Though India has not signed the Convention on the Status of Refugees, 1951, it has in place a Standard Operating Procedure of 2011, to deal with foreigners who call themselves refugees, who may be granted long term visas (LTV), if it is found that prima facie their claim is justified on account of persecution on the basis of race, religion, sex, nationality, ethnic identity, membership of particular social group or political opinion. Based on this, the MHA started issuing LTVs to persons recognised as “refugees” by the government or UNHCR. These included people from various countries, religions or ethnicities. However in 2015 and 2016, this government amended The Passport (Entry into India) Rules and the Foreigners Order, exempting Hindu, Sikh, Buddhist, Jain, Parsi and Christian illegal migrants from Afghanistan, Bangladesh and Pakistan, seeking shelter in India due to religious persecution, from the consequences of non-compliance with the provisions of the Passport Act, 1920 and the Foreigners Act, 1946. These discriminatory notifications conspicuously omit Muslim refugees and became the precursor for the Citizenship Amendment Act (CAA) passed in 2019. In the last significant hearing in the Rohingya case in October 2018, the SC refused to stay the deportation of seven Rohingya men detained in Assam since 2012, despite constitutional protections, humanitarian obligations and binding international law commitments. This resulted in the first return of refugees to Myanmar since the outbreak of the extreme violence. The government of India, in a brief affidavit claimed that Myanmar had accepted the refugees as “citizens” and the men had orally agreed to be repatriated. The SC sadly refused to interfere in the deportation despite these claims being grossly incorrect, since the men were denied access to legal counsel or to the UNHCR to determine whether their consent was freely expressed. Media reports from Myanmar later claimed that these men had not been given citizenship, as our government swore on affidavit, but the controversial National Verification Cards (that does not recognise their ethnicity).

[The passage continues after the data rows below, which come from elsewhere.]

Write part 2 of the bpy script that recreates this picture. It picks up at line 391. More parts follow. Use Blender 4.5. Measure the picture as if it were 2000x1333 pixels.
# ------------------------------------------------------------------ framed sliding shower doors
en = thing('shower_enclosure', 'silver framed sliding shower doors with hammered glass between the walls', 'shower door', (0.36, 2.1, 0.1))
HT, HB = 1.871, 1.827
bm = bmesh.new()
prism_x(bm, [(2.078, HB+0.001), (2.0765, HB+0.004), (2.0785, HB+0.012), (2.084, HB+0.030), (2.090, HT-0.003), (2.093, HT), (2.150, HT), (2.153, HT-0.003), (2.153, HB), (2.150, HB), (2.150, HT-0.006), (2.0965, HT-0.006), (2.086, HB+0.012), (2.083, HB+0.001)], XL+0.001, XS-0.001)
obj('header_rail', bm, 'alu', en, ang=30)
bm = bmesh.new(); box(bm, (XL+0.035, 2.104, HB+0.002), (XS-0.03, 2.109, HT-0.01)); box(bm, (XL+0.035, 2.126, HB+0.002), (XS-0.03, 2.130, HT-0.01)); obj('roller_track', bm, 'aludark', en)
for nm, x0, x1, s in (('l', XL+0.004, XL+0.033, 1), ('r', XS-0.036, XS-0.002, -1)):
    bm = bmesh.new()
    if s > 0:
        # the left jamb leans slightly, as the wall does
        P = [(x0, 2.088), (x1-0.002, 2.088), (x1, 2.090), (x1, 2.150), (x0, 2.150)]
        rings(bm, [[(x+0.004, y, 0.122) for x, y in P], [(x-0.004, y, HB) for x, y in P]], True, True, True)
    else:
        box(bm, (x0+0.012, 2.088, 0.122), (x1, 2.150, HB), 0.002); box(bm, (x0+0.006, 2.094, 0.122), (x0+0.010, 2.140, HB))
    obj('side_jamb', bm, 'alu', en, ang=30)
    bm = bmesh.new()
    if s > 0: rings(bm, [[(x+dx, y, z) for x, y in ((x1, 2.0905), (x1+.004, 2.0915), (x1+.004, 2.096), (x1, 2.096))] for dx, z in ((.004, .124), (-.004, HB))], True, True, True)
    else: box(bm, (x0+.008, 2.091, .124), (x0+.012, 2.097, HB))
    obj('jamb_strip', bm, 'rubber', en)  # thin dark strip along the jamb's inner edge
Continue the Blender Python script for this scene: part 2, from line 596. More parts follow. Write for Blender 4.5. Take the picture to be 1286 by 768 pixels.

The treatment of Rohingya refugees by this government, read along with the notifications amending the Passport Rules and Foreigners Order of 2015-2016, and the CAA, all display a discriminatory and hostile attitude towards Muslims. With the SC nearly abdicating its responsibility in protecting persecuted ethnic minorities fleeing genocide by allowing for their refoulment in October 2018, the consequences on the Rohingya population in India could be serious.
This article first appeared in the print edition on February 21, 2020, under the title ‘The Right To Not Return’. Bhushan and Dsouza are counsels for the Rohingya refugees in the Supreme Court of India.